「文化の流布」モデルからわかること
アクセルロッドが発表した「文化の流布」モデルは、前回紹介したシェリングの分居モデルと並んで、エージェントベース・モデルの古典と位置づけることができます。このモデルでは、エージェントたちは分居モデルのときと同様、格子状の世界に住んでいます。
分居モデルと違うのは、すべてのセルにエージェントがぎっしり埋めこまれていて、身動きが取れない(移動しようにもできない)ことです。各エージェントには上下左右に4人の隣人がおり、彼らとの間だけでコミュニケーションを行います。アクセルロッドがエージェントとして考えていたのは、分居モデルのように個人ではなく、国または地域になります(とはいえ、個人を対象にしたモデルにも転用できます)。

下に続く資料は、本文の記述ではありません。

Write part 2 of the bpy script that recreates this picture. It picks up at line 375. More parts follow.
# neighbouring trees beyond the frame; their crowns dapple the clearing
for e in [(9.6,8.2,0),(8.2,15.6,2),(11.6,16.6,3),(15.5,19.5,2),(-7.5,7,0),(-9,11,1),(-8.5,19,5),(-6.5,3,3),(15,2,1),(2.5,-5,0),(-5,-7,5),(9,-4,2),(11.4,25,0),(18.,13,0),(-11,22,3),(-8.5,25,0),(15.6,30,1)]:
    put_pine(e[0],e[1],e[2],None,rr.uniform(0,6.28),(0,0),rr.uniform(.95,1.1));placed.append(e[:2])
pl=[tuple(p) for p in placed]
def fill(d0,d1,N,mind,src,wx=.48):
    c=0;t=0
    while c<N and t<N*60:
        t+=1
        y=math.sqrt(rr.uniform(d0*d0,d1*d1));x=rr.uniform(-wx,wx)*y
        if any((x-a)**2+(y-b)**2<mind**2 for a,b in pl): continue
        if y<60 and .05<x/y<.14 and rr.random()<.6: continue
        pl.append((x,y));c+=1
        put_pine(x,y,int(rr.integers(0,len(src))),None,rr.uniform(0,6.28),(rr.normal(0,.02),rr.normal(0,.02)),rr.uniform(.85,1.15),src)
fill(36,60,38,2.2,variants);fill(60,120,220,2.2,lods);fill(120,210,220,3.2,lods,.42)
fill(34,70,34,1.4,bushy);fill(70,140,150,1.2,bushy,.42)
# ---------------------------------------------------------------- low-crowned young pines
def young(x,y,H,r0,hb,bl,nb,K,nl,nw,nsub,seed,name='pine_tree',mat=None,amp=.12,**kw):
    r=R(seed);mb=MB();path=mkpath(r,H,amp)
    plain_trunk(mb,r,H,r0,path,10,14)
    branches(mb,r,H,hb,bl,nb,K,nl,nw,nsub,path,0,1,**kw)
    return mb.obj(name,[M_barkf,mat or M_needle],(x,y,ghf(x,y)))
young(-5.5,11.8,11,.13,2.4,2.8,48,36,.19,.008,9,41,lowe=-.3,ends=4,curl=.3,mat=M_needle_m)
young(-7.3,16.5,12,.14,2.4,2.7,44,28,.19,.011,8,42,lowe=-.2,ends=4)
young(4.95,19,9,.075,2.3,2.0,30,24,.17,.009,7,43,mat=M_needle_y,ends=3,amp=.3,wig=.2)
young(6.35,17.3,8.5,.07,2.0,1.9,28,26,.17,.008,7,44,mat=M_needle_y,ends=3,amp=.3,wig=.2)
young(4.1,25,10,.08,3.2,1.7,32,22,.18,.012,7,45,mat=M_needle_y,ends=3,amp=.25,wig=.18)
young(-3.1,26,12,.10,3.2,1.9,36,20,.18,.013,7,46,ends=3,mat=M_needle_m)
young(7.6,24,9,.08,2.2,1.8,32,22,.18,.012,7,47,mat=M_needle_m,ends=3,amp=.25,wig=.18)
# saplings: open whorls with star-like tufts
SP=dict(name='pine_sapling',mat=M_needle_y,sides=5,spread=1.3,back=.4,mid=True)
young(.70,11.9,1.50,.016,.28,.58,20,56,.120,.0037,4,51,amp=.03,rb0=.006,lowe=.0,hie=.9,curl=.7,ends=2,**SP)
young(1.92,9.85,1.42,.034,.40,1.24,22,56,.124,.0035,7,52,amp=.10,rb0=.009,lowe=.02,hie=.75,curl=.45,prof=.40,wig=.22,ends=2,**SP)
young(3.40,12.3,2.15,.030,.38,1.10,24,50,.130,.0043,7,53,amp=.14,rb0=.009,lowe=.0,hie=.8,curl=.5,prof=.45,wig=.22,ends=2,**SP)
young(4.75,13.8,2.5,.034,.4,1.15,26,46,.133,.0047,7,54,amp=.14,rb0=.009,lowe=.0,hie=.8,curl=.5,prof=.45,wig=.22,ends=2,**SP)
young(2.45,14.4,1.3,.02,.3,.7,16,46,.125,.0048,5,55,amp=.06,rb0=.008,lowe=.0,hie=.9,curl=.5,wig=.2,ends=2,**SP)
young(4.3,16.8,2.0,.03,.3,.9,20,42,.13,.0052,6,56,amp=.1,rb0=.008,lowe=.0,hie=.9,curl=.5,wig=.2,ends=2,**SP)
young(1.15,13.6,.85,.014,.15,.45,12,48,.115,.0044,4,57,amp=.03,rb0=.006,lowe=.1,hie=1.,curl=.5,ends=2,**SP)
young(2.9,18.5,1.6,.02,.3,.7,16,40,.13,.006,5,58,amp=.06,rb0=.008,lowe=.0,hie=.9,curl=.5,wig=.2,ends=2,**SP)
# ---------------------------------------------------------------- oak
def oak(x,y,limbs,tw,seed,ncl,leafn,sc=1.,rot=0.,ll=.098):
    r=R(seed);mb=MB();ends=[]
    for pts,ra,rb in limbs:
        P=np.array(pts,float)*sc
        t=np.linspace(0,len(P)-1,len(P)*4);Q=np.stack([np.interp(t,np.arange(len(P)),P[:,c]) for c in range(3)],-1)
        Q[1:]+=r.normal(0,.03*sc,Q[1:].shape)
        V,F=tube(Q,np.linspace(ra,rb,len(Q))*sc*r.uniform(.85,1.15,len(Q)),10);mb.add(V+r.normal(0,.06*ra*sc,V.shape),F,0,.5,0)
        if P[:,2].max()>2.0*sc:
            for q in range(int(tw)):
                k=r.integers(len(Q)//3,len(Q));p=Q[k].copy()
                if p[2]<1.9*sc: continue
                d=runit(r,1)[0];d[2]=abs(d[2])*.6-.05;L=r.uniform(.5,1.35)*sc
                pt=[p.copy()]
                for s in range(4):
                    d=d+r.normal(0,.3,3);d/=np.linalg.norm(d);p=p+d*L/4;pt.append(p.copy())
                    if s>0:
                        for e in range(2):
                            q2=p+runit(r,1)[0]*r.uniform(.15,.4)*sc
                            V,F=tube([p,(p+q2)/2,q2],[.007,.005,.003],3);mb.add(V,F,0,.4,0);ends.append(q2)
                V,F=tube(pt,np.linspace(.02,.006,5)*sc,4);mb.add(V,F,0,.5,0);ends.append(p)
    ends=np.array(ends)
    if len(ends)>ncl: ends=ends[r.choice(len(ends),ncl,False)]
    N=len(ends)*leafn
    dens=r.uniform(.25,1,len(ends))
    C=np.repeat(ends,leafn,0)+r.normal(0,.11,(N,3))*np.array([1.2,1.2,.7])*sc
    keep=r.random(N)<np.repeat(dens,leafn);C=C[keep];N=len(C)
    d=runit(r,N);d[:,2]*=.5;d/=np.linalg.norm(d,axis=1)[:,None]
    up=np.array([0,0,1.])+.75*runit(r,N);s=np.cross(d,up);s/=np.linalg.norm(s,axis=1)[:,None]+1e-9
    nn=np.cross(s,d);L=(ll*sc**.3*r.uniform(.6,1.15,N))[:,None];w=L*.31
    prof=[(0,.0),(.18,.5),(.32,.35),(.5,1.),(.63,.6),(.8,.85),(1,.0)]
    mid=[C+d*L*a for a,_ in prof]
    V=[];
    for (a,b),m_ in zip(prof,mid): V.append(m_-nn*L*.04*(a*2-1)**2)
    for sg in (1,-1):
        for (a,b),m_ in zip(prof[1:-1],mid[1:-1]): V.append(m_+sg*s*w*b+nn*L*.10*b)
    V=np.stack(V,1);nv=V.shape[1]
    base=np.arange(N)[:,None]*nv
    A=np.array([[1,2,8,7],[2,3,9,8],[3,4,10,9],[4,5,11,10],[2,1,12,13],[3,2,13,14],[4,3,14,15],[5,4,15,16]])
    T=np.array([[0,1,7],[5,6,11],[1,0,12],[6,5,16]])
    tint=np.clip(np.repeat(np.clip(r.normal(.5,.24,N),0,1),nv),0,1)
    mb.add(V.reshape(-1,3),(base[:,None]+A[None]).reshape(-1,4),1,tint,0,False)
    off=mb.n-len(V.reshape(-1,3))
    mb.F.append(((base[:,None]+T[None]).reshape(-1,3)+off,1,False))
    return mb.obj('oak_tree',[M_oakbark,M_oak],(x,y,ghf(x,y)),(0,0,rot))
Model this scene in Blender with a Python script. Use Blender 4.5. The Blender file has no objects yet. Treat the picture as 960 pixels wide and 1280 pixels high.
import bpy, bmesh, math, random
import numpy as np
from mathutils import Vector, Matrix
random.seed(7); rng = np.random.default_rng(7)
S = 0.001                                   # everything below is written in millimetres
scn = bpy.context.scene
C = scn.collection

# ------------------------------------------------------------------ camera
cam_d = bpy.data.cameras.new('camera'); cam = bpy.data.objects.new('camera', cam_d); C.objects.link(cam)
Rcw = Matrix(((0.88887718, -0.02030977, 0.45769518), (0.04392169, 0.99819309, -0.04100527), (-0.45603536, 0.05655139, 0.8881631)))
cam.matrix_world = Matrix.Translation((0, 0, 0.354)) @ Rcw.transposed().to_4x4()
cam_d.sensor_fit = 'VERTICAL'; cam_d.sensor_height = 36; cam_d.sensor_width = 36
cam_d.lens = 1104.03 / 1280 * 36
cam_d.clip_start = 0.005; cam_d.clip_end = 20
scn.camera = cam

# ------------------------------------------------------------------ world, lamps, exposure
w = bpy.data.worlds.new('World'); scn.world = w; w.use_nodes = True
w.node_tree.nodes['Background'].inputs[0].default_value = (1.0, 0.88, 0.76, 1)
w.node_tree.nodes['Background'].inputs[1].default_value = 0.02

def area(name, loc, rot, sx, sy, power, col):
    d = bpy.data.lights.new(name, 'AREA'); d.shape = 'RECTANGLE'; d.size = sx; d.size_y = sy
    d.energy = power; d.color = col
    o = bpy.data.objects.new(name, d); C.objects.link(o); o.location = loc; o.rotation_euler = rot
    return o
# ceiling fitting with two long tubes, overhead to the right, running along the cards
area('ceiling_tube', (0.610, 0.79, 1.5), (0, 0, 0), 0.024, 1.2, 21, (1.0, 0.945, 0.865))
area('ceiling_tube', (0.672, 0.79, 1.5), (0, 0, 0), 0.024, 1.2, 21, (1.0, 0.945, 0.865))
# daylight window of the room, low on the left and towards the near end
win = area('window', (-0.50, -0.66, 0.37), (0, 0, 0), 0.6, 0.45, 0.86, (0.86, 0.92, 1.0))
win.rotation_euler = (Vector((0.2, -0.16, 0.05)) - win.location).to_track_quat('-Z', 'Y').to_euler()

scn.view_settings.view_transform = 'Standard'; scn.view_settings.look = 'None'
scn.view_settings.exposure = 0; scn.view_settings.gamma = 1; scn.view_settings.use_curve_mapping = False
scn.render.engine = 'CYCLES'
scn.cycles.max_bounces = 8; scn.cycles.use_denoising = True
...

それぞれのエージェントは多次元の「文化」を持っています。国であれば、文化は言語、宗教、政治体制などから構成されます。消費者であれば、さまざまな次元での価値観やライフスタイル、あるいは各種ブランドへの選好を考えることができます。いずれの場合も、他のエージェントの影響で文化の構成要素は変化し得るとします。具体的にいうと、まず全エージェントから1人をランダムに選びます。彼または彼女は4人の隣人から、ランダムに1人選びます。次いで、その隣人の文化から、自分とは違う要素を1つ選んで自分に取り入れます(自分にすでにあった要素に上書きされます)。
こうしたプロセスの例を示したのが図1です。ここではエージェントの文化は5次元で、個々の要素の特徴は0~9の数値で表されています。2人のエージェントの文化は3つの次元で一致しているので、5分の3の確率で文化の「ある要素」が移転します。この図では3番目の要素が選ばれていますが、エージェント間で不一致のあった2番目の要素が移転していた可能性もあります(どちらにするかはランダムに決まります)。これが、この格子状の世界のあらゆる場所で逐次進行するわけです。そして、どのエージェントの隣りにも、自分と最低1つの要素で一致するエージェントがいなくなったとき、各自の文化はもう変化しなくなってシミュレーションは収束します。